Praktisi pendidikan Arief Rachman menilai, kreativitas dikembangkan dari proses pembelajaran yang tepat. "Kreativitas bukan dari materi-materi kurikulum, tapi bagaimana guru menciptakan proses pembelajaran di dalam kelas agar anak senang bertanya, suka meneliti, dan senang menciptakan," kata Arief saat ditemui Tempo, Kamis, 4 Juli 2013, di ruang kerjanya di Gedung C Depdiknas, Jakarta.

Menurut Arief, kurikulum di sekolah formal hanya memenuhi empat hal. Pertama, mempersiapkan siswa masuk ke jenjang yang lebih tinggi. Kedua, mempersiapkan siswa agar mempuyai gagasan-gagasan sesuai minat mereka. "Dengan kata lain, kurikulum harus relevan dengan minat mereka di masa yang akan datang," kata dia.

Ketiga, kurikulum harus menjamin tuntutan-tuntutan masa depan di masa kerja atau di kehidupan. Serta keempat, kurikulum harus mendekatkan mereka pada Tuhan. "Kalau dilihat dari empat ini, itu bisa menampung anak-anak yang kreatif," kata dia.

Namun, seumpama kurikulum formal yang dirancang sekolah tidak mendukung minat siswa, kata Arief, sekolah tentu bisa mengakomodasi melalui kegiatan ekstrakulikuler. "Tentu bukan tugas dari kurikulum formal. Kurikulum formal hanya membantu siswa berpikir kreatif, inovatif, imajinatif, analitik, dan sintetis."

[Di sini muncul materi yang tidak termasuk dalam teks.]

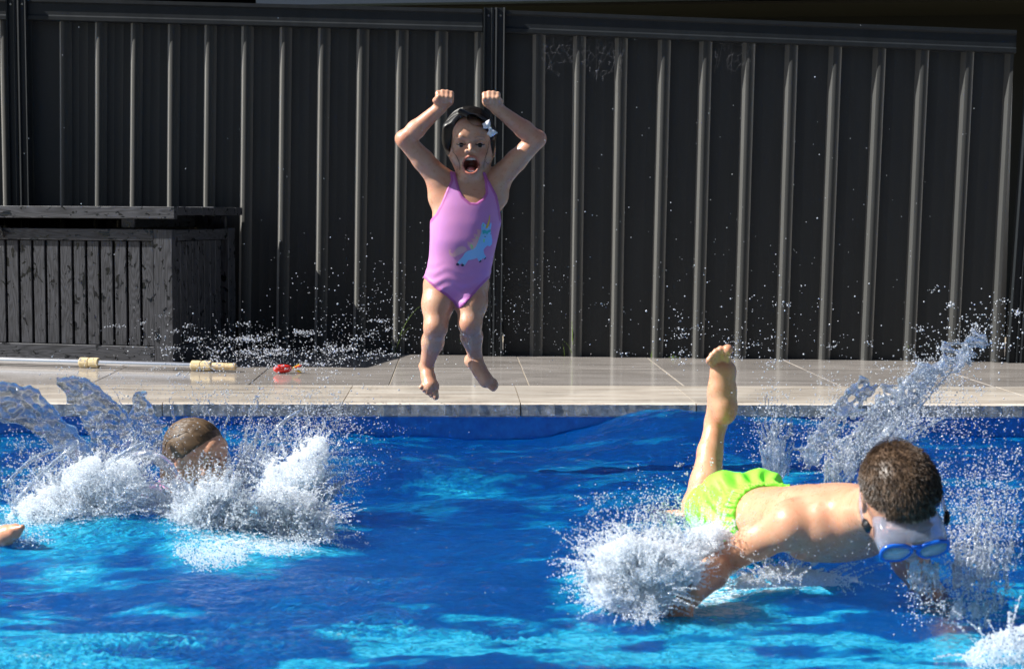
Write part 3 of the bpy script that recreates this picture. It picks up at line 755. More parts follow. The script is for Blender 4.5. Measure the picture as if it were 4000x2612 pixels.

Siswa-siswa kreatif yang meraih penghargaan di ajang-ajang internasional, memang umumnya berasal dari sekolah-sekolah yang menekankan pentingnya kegiatan penelitian. Contohnya adalah SMA Kharisma Bangsa, Tangerang Selatan. Tak heran jika Nisrina Nuramalia Fathina, siswi kelas XII sekolah itu, memenangi medali perak untuk penelitiannya tentang kulit kacang di ajang olimpiade internasional di New York, Amerika. "Sekolah ini memang sangat mendorong siswanya untuk melakukan science project," kata Nisrina pada Tempo, Jumat, 5 Juli 2013, di sekolahnya.

Demikian juga yang terjadi pada SMAN 6 Kota Yogyakarta. Dua karya para pelajar sekolah itu meraih penghargaan di Internasional Exhibition for Youth Inventor (IEYI) 2013 di Malaysia. Kedua karya itu adalah bra penampung ASI, dan Turbin Undershoot Penyaring Sampah.

Siswa Sering Meneliti Cenderung Sukses saat Dewasa

Di tengah padatnya pelajaran sekolah yang kadang membosankan, pelajar-pelajar Indonesia tetap menunjukan daya kreativitasnya yang tinggi. Saat melihat ada persoalan di sekeliling, mereka menciptakan karya yang bermanfaat dan bahkan meraih penghargaan di ajang-ajang internasional. Kebiasaan melatih kreativitas ini dinilai akan membantu siswa ketika mereka dewasa kelak.

"Kami apresiasi kreativitas anak-anak itu. Dan itu penting, karena sistem pendidikan kita tidak mengajarkan hal-hal seperti ini. Sistem pendidikan kita membosankan," kata Kepala Biro Kerja Sama dan Pemasyarakatan Iptek LIPI Bogie Soedjatmiko Eko Tjahjono saat ditemui Tempo, Jumat, 24 Mei 2013, di ruang kerjanya.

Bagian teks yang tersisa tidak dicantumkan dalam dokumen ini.